Que ideia maluca é essa que o pessoal costuma ter, né, de já sentar na cadeira estofada pronta pra meter o pau no filme que vai ver.

Eu não sou assim. Sempre que eu vou ao cinema, eu vou pra gostar. Aliás, sempre que eu escolho ver uma obra de arte, seja ela qual for, eu vou porque algo me despertou o interesse.

Mas no caso dos live actions, eu não sei explicar o porquê, mas sinto que de saída já tenho os dois pés atrás. Não sei se é trauma de quando fui ver Mogli e achei estranho demais os bichos de CGI mexendo a boca pra falar – algo que se estendeu no novo O Rei Leão (2019), por exemplo – ou se é um preciosismo da minha parte. Eu faço parte da geração que cresceu assistindo aos clássicos da Disney em VHS e sabe citar todas as falas das minhas animações favoritas.

Mas, Calma, mimosa!, isso não significa que eu seja do tipo que tem a mente fechada para essas novidades tecnológicas.

Uma adaptação recente que eu assisti e da qual gostei muito do resultado foi Aladdin (2019). Achei que cumpriu seu papel, o roteiro foi bem escrito, as músicas valeram a pena e a presença do Will Smith como Gênio foi a cereja do bolo. Podiam ter dado uma atenção maior ao número da Jasmine? Poderiam, porque sonora e estilisticamente não tem nada a ver com o resto das canções. Mas isso é um detalhe.

Agora, Mulan

Mulan tem alguns problemas estruturais. Não acho que a escolha do elenco tenha sido equivocada, mas no geral, o filme todo fica nos 50% e não entrega nada pra valer. Nem direção, nem trilha, nem roteiro. Apesar da suntuosidade e de, claramente, ter sido uma produção cara, Mulan aponta caminhos, mas não desenvolve nenhum. Por isso, acaba sendo um filme de meios-termos. Um filme morno, pra ver na sessão da tarde.

Quando um estúdio decide revisitar sua obra, existem algumas escolhas a serem feitas. Ele pode escolher afirmar o que já existe, mantendo características principais e marcantes, ou então abrir mão da obra original e tentar criar algo totalmente novo.

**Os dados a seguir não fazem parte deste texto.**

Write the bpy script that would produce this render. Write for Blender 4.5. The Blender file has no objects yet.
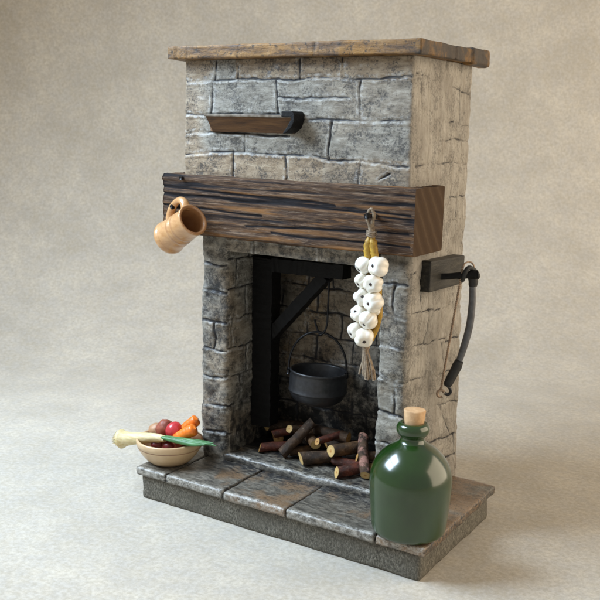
import bpy, math, random
import numpy as np
from mathutils import Vector, Matrix
random.seed(7)
sc = bpy.context.scene
sc.unit_settings.system = 'METRIC'
sc.unit_settings.scale_length = 0.01          # one unit = one centimetre (a miniature)
COL = sc.collection

# ------------------------------------------------------------------ noise
def _h(ix, iy, iz, s):
    n = (ix.astype(np.int64)*374761393 + iy.astype(np.int64)*668265263 + iz.astype(np.int64)*2147483647 + s*974634777) & 0xffffffff
    n = ((n ^ (n >> 13))*1274126177) & 0xffffffff
    n = ((n ^ (n >> 16))*2246822519) & 0xffffffff
    return ((n ^ (n >> 15)) & 0xffffff)/float(0xffffff)
def vnoise(x, y, z, s=0):
    x, y, z = np.broadcast_arrays(np.asarray(x, float), np.asarray(y, float), np.asarray(z, float))
    ix, iy, iz = np.floor(x), np.floor(y), np.floor(z)
    fx, fy, fz = x-ix, y-iy, z-iz
    fx, fy, fz = [f*f*(3-2*f) for f in (fx, fy, fz)]
    r = 0
    for a in (0, 1):
        for b in (0, 1):
            for c in (0, 1):
                w = (fx if a else 1-fx)*(fy if b else 1-fy)*(fz if c else 1-fz)
                r = r + w*_h(ix+a, iy+b, iz+c, s)
    return r*2-1
def fbm(x, y, z, s=0, o=4, g=.5):
    r, a, k = 0, 1., 1.
    for i in range(o):
        r = r + a*vnoise(x*k, y*k, z*k, s+i*17); a *= g; k *= 2.03
    return r

# ------------------------------------------------------------------ object helpers
def link(name, me, mat=None, parent=None, smooth=True):
    o = bpy.data.objects.new(name, me); COL.objects.link(o)
    if mat: me.materials.append(mat)
    if parent: o.parent = parent
    if smooth: me.polygons.foreach_set('use_smooth', [True]*len(me.polygons))
    return o
def tag(o, label=None, cat=None, group=None, kind=None):
    if label: o['label'] = label
    if cat: o['category'] = cat
    if group: o['group'] = group
    if kind: o['kind'] = kind
    return o
def empty(name, loc, label, cat, group=None):
    o = bpy.data.objects.new(name, None); COL.objects.link(o); o.location = loc
    o.empty_display_size = .3
    return tag(o, label, cat, group)
def setattrs(me, attrs):
    for k, v in (attrs or {}).items():
        a = me.attributes.new(k, 'FLOAT', 'POINT'); a.data.foreach_set('value', np.ascontiguousarray(v, dtype=np.float32).ravel())
def mesh(name, V, F, mat, parent=None, attrs=None, smooth=True, off=None):
    V = np.asarray(V, float)
    if parent is not None and parent.type == 'EMPTY': V = V-np.array(parent.location)
    elif parent is not None and parent.parent is not None: V = V-np.array(parent.parent.location)
    me = bpy.data.meshes.new(name); me.from_pydata(V.tolist(), [], F); me.update()
    setattrs(me, attrs)
    return link(name, me, mat, parent, smooth)
def gridfaces(n, m, cu=False, cv=False, base=0):
    F = []
    for i in range(n if cu else n-1):
        for j in range(m if cv else m-1):
            a = i*m+j; b = ((i+1) % n)*m+j; c = ((i+1) % n)*m+(j+1) % m; d = i*m+(j+1) % m
            F.append((base+a, base+b, base+c, base+d))
    return F
class MB:
    """collects simple shapes for ONE part"""
    def __init__(s): s.V = []; s.F = []; s.A = []
    def add(s, V, F, a=0.):
        b = len(s.V); s.V += [tuple(v) for v in V]; s.F += [tuple(i+b for i in f) for f in F]; s.A += [a]*len(V) if np.isscalar(a) else list(a)
    def tube(s, pts, rad, seg=12, caps=True, a=0., jit=0.):
        P = [Vector(p) for p in pts]; n = len(P)
        if np.isscalar(rad): rad = [rad]*n
        t0 = (P[1]-P[0]).normalized(); up = Vector((0, 0, 1)) if abs(t0.z) < .9 else Vector((1, 0, 0))
        u = t0.cross(up).normalized(); V = []
        for i in range(n):
            t = (P[min(i+1, n-1)]-P[max(i-1, 0)]).normalized()
            u = (u-t*u.dot(t)).normalized(); w = t.cross(u)
            for k in range(seg):
                an = 2*math.pi*k/seg; r = rad[i]*(1+jit*random.uniform(-1, 1))
                V.append(P[i]+(u*math.cos(an)+w*math.sin(an))*r)
        F = gridfaces(n, seg, False, True)
        if caps:
            V.append(P[0]); V.append(P[-1]); c0 = n*seg
            for k in range(seg):
                F.append((c0, (k+1) % seg, k)); F.append((c0+1, (n-1)*seg+k, (n-1)*seg+(k+1) % seg))
        s.add(V, F, a)
    def build(s, name, mat, parent=None, smooth=True, attr=None, bev=0):
        o = mesh(name, s.V, s.F, mat, parent, {attr: np.array(s.A)} if attr else None, smooth)
        if bev:
            m = o.modifiers.new('b', 'BEVEL'); m.width = bev; m.segments = 2; m.limit_method = 'ANGLE'
        return o
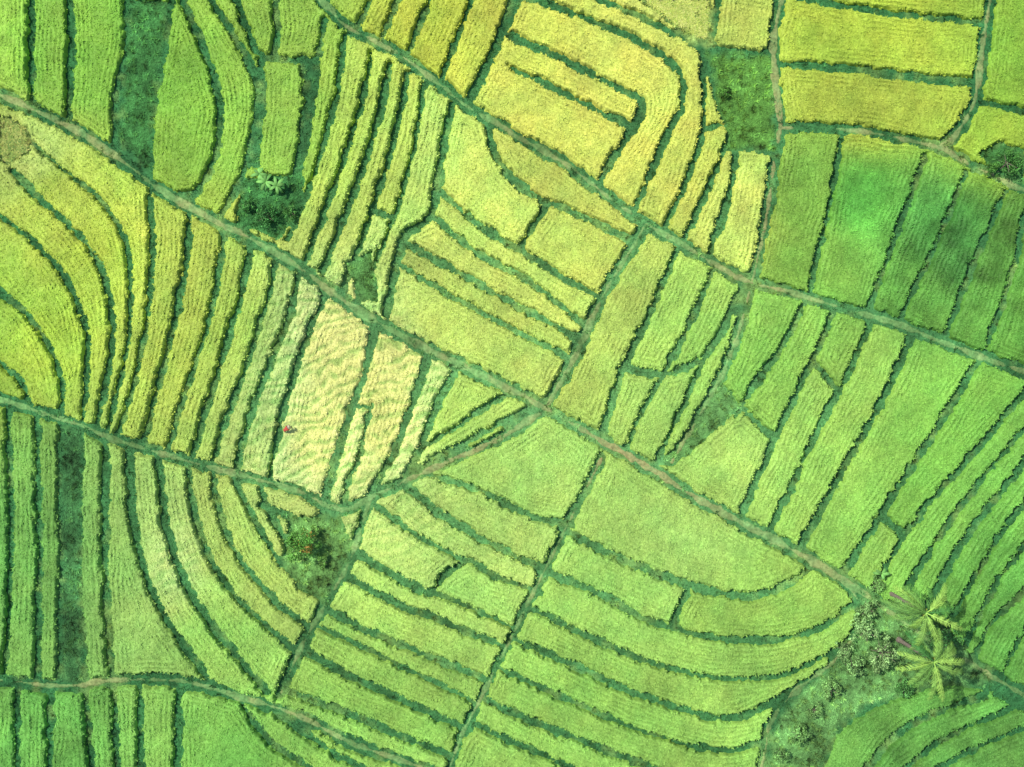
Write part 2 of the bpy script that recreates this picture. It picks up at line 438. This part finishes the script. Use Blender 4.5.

Sinto que neste Mulan, a escolha que a equipe fez foi a segunda. Existem alguns elementos reconhecíveis, mas todos eles se encontram nos caminhos do roteiro que a gente sabe que precisam existir porque dão tensão à obra: a casamenteira, o conflito dentro do exército, a invasão da cidade imperial… Mas todas as outras escolhas são no mínimo duvidosas.

A começar pelo vilão.

A Disney está com uma mania que, com o perdão da expressão, me irrita até o último fio de cabelo. De uns tempos para cá – acredito que desde Malévola mais especificamente – eles resolveram colocar doses cavalares de honra e moralidade nos vilões. Todo vilão, alguma hora, se arrepende, tem um gesto bonito que salva o mocinho ou então algum momento tenebroso de seu passado que possa justificar, oh, por que ele se tornou uma pessoa tão má.

E, sabe,  às vezes as pessoas só são más!

Temos dois vilões apresentados: o comandante do exército dos hunos e a feiticeira (que não é feiticeira!) que o ajuda. Se me perguntassem se algum deles dá medo, eu diria que nenhum. E isto é algo horrível, pois o vilão da animação era absolutamente pavoroso!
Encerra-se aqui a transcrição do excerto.